Entre salvadores y demagogos
Por Ángel Rivero
El populismo ha sido definido como un principio
que sostiene que los problemas de las democracias, del tipo que sean, se
resuelven con más democracia. La afirmación de este axioma lleva implícita la
idea de que en una sociedad democrática lo legítimo es que todo esté regulado
por la voluntad del pueblo y que cuando ésta no se atiende, entonces la
democracia ha desaparecido.
Como se decía en el castellano de nuestros mayores,
los populistas apelan a la «voz del pueblo, voz de Dios», esto es, a que la voz
del pueblo convertida en clamor no puede equivocarse y ha de escucharse.
Pero
aunque los populistas pretenden que esta participación del pueblo en el
gobierno significa la restauración de la democracia, la historia nos muestra
que es todo lo contrario. Cuando se cambian las instituciones por el plebiscito
de la calle, la democracia desaparece y es sustituida por demagogos y tiranos.
Para el populista, la voz de pueblo no sólo es
sabia sino que es justa. De aquí se sigue que si una sociedad se encuentra
atravesada por problemas y por conflictos, hay personas que sufren y lo pasan
mal, entonces hay alguien, el enemigo del pueblo, culpable de lo que ocurre,
que ha de sacrificarse para que la verdadera democracia, sin conflicto, se
restaure.
Porque para el populista la democracia no es el arreglo institucional
que permite que se diriman pacíficamente los conflictos y se discuta la
prelatura en la satisfacción de las necesidades sociales ,sino el instrumento
de expresión de un sujeto colectivo dotado de atributos divinos: el pueblo.
Desde luego, hay muchos tipos de populismo pero
todos ellos participan de esta misma idea. Así, para los populistas nacionalistas,
los culpables de las dificultades por las que atraviesa una sociedad son los de
otra raza, otra lengua u otra religión. Por su parte, para los populistas
comunistas o socialistas, el enemigo del pueblo es el enemigo de clase: el
capitalista, el burgués, la oligarquía, etc.
Para los primeros, dar curso a la
voz del pueblo implica en sus formas más dramáticas el genocidio o la limpieza
étnica y en las menos, la secesión como instrumento para separarse de los que
«no son como nosotros» y que, por tanto, nos amenazan. Para el populismo de
izquierdas, la lucha de clases nombra la guerra permanente entre el pueblo, los
pobres, y los culpables de su miseria, los ricos, la burguesía.
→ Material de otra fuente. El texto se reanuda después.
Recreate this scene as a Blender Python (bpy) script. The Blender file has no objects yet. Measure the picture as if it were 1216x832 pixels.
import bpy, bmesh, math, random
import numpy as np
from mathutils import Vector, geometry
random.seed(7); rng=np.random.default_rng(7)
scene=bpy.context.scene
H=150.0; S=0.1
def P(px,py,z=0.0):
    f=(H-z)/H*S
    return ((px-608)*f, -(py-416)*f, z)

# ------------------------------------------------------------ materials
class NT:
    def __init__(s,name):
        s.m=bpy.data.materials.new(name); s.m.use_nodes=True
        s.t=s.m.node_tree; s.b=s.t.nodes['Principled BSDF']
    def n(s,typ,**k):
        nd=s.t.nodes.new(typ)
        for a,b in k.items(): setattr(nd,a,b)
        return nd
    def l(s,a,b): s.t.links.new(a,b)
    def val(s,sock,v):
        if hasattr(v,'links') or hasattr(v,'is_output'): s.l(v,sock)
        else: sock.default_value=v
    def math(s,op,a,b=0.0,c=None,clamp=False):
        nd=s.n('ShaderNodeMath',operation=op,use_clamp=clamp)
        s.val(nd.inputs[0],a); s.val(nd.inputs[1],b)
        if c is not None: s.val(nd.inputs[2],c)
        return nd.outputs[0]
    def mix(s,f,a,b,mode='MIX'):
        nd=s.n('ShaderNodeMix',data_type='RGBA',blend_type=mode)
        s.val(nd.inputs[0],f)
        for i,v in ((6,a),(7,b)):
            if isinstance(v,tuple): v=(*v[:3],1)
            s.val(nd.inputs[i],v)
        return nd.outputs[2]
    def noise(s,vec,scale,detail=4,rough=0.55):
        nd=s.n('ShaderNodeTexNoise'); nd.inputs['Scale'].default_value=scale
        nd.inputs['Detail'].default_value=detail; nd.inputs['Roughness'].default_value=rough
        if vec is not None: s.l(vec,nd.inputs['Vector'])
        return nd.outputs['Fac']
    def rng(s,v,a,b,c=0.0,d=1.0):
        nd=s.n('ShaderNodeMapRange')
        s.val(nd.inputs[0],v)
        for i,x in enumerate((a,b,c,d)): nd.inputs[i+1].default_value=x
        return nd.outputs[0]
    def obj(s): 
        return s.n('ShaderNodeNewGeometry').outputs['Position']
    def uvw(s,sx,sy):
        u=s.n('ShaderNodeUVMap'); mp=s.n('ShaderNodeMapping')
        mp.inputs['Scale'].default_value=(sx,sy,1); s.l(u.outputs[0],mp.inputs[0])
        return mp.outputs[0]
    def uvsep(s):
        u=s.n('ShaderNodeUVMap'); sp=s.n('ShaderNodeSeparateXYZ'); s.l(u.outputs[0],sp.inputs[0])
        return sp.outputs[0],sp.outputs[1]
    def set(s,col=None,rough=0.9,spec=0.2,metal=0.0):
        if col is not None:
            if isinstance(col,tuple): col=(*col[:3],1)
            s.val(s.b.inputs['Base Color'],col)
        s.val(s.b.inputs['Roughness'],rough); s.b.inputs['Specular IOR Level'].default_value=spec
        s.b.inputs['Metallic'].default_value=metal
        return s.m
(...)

Uno y otro populismo son tan viejos como el
mundo: la xenofobia es un universal humano tan extendido como la idea de que si
hay pobres es culpa de los ricos. De modo que los demagogos de todos los
tiempos han movilizado el populismo en su propio provecho, para así convertirse
en déspotas. Catilina, ese hombre de «índole malvada y perversa» en el retrato
de Salustio, organizó una conjura contra la República romana, siendo cónsul
Cicerón, prometiendo una quita general de las deudas privadas y movilizando así
al pueblo contra sus acreedores. Cicerón respondió al populismo como político
con la firmeza de las instituciones, y como pensador, con el mensaje de que no
se pueden quebrar las cuentas públicas para favorecer a los particulares porque
eso no es la realización de la justicia sino su destrucción.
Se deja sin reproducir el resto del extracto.